Nadia Turner was just like any other high school girl until her mother killed herself. The grieving girl finds herself in the throes of Luke Sheppard, the preacher's son and no-longer-fixture at Upper Room. When she finds herself pregnant and needing an abortion, Luke hands her the money and disappears from the waiting room. This choice will alter both of their lives in profound ways. After graduation, Nadia heads out to see the world without looking back, and Luke moves on into a deeper depression and decisions that will alter his future. Years later, life will see these two crash into each others' life course again. 

I had a hard time getting into this book; I started reading it then put it down for a couple of weeks. When I came back to it, I was fully in it to win it. I needed a focus, I think, that I didn't have when I started it. The reason this was necessary is because Bennett is one of these writers that has a lot to say in not a lot of words, and I needed to be clued into that and willing to listen while she whispered. It was astonishing, really, to get into this book and realize the gift that was wrapped between its covers. Bennett's prose is like an undercurrent; it's so outstanding that you only realize upon finishing what a gift it was to read it. Like one of those comedies that moves so fast you only laugh after you are a paragraph out -- a "gotcha" moment. 
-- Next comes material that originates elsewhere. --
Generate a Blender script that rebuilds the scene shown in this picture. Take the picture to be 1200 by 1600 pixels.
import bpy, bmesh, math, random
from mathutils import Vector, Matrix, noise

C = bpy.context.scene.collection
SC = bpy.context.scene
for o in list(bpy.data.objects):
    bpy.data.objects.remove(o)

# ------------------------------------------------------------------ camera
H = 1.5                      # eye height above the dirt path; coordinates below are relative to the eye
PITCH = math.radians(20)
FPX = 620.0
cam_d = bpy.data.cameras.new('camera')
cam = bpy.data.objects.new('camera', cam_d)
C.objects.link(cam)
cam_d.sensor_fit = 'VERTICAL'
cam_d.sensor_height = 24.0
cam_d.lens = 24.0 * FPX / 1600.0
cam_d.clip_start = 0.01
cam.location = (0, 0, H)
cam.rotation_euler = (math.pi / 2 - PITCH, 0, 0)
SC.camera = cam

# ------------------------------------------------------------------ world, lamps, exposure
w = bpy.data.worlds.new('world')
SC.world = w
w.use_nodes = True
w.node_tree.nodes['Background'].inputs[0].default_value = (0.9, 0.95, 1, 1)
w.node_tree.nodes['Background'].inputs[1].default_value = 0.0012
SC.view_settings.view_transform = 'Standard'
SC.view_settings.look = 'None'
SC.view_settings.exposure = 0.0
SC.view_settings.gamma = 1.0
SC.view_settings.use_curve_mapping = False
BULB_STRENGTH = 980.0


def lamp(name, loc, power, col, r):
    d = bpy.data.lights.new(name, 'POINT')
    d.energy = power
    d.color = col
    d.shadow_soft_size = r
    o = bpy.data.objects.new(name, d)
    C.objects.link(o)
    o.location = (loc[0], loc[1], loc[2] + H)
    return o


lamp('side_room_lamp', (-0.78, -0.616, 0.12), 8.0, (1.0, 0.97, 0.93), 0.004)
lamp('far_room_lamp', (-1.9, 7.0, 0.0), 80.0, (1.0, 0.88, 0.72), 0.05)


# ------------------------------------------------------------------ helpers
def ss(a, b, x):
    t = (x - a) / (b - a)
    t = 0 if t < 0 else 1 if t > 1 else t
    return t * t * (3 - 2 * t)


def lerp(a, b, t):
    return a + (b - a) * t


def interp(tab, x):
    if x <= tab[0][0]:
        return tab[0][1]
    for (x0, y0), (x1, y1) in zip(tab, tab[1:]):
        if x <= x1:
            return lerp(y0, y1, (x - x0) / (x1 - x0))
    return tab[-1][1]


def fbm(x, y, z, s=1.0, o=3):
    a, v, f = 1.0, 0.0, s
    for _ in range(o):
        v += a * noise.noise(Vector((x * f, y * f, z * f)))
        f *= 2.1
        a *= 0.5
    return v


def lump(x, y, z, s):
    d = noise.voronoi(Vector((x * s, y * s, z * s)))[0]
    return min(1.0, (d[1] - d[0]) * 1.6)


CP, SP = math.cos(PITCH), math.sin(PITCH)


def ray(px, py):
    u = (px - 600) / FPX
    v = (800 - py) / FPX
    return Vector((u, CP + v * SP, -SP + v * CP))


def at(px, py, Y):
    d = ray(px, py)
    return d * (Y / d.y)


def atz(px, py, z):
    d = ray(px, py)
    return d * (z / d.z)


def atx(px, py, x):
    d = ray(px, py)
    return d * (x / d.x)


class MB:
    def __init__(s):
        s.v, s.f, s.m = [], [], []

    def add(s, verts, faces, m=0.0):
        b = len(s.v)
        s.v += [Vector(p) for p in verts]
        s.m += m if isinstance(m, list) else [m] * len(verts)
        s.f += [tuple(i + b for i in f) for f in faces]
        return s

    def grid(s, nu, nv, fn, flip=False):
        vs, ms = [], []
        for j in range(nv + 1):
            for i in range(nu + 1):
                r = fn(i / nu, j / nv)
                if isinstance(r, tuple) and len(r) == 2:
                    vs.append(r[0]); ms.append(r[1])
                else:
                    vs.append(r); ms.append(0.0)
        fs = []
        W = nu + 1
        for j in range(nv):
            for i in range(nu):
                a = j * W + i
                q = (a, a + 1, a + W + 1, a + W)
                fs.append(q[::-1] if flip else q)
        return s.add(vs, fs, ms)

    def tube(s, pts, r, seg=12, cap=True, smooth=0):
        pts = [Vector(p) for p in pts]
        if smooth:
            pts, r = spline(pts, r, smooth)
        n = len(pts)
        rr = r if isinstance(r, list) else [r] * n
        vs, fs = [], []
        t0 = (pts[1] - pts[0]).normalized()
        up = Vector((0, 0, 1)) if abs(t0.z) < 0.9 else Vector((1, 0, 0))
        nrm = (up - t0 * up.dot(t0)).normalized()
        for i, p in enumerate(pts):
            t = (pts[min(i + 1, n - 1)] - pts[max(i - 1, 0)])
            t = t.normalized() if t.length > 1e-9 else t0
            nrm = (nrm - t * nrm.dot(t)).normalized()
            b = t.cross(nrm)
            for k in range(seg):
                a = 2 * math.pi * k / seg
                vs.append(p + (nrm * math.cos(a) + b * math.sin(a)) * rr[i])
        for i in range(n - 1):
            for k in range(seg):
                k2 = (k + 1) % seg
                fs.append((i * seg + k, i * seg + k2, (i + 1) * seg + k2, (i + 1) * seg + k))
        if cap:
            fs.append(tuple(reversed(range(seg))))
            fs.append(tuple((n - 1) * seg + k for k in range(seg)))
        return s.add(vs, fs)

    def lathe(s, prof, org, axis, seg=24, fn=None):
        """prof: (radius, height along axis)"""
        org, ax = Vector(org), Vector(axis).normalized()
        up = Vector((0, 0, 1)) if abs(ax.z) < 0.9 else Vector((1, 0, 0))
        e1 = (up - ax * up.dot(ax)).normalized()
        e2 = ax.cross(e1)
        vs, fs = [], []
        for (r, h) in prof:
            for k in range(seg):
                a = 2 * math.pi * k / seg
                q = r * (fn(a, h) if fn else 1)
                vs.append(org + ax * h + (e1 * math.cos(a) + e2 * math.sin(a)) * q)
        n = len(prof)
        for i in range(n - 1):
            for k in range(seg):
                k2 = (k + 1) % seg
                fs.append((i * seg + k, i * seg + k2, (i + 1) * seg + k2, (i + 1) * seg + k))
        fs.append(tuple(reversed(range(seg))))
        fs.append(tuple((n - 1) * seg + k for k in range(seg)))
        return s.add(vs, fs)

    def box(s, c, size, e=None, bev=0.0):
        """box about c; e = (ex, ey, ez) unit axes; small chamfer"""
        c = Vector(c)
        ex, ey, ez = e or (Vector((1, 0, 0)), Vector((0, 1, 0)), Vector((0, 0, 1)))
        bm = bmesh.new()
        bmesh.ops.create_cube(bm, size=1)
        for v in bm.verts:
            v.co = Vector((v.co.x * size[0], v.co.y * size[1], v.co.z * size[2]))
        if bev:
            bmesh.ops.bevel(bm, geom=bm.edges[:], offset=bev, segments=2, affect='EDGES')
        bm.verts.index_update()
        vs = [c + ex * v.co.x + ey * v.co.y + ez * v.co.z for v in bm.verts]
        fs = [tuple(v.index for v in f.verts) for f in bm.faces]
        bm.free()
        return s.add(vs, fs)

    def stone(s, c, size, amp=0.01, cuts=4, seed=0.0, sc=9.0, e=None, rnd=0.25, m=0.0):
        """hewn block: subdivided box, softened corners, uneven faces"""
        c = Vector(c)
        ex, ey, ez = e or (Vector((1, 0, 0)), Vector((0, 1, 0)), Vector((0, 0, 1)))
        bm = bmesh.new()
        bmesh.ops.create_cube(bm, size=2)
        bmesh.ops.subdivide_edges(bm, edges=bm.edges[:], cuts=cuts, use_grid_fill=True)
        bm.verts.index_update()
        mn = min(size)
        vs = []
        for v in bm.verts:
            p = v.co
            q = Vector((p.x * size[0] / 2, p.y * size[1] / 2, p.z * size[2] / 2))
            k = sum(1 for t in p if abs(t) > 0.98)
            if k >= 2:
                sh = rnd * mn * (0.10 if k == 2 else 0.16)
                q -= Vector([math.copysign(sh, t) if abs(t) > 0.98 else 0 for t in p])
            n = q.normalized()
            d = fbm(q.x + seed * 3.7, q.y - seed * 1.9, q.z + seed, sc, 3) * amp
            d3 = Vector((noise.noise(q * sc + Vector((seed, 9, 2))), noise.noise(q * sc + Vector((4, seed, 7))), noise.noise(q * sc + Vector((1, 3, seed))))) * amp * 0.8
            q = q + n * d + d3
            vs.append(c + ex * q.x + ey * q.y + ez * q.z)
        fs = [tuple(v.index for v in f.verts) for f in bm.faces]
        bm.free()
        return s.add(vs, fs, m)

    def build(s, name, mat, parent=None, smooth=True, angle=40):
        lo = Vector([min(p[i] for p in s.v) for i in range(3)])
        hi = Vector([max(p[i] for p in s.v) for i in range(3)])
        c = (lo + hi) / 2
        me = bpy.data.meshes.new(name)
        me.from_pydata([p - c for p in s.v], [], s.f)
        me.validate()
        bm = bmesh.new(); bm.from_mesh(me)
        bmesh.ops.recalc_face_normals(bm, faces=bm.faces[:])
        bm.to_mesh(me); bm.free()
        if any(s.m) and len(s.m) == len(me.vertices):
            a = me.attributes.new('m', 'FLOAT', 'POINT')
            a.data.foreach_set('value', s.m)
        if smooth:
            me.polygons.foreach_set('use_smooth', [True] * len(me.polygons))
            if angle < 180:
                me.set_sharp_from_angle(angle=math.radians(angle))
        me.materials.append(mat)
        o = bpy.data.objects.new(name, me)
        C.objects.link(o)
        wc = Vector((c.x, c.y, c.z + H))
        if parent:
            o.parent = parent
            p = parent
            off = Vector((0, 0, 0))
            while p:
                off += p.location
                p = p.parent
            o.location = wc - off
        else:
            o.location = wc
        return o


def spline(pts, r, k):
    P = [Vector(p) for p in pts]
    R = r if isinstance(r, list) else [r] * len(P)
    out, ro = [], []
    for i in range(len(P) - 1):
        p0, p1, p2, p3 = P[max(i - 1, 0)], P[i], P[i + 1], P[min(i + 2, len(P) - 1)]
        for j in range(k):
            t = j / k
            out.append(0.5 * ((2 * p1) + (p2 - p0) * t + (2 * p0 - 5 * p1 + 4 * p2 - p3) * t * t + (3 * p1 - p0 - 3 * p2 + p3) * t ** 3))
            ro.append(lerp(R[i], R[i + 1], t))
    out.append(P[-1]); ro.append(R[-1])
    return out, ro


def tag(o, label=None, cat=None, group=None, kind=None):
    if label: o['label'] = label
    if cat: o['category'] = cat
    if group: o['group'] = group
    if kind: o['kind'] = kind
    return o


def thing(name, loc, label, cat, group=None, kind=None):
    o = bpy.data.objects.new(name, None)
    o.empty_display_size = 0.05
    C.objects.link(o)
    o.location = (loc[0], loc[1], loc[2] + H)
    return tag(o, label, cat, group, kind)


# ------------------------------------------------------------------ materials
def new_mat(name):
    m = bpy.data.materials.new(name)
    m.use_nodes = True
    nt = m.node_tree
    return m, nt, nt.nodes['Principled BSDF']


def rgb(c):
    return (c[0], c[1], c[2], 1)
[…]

Her characters came alive -- how easy it is to understand Nadia's wanderlust combined with her guilt for leaving her father. She was an entirely easy-to-relate-to character while keeping a cool distance for us readers. I hated Luke, yet still had a deep sympathy for him when physical tragedy struck the second time. Aubrey, Nadia's best friend, was like someone I knew and cared for myself. They story was insightful, but it was these characters that kept drawing me back. 

I don't know the lady who gave up her copy for me, but I would like to thank her for her kindness and for passing on one hell of a book to me. I'll repay your kindness by giving this book to someone who needs it as much as I did.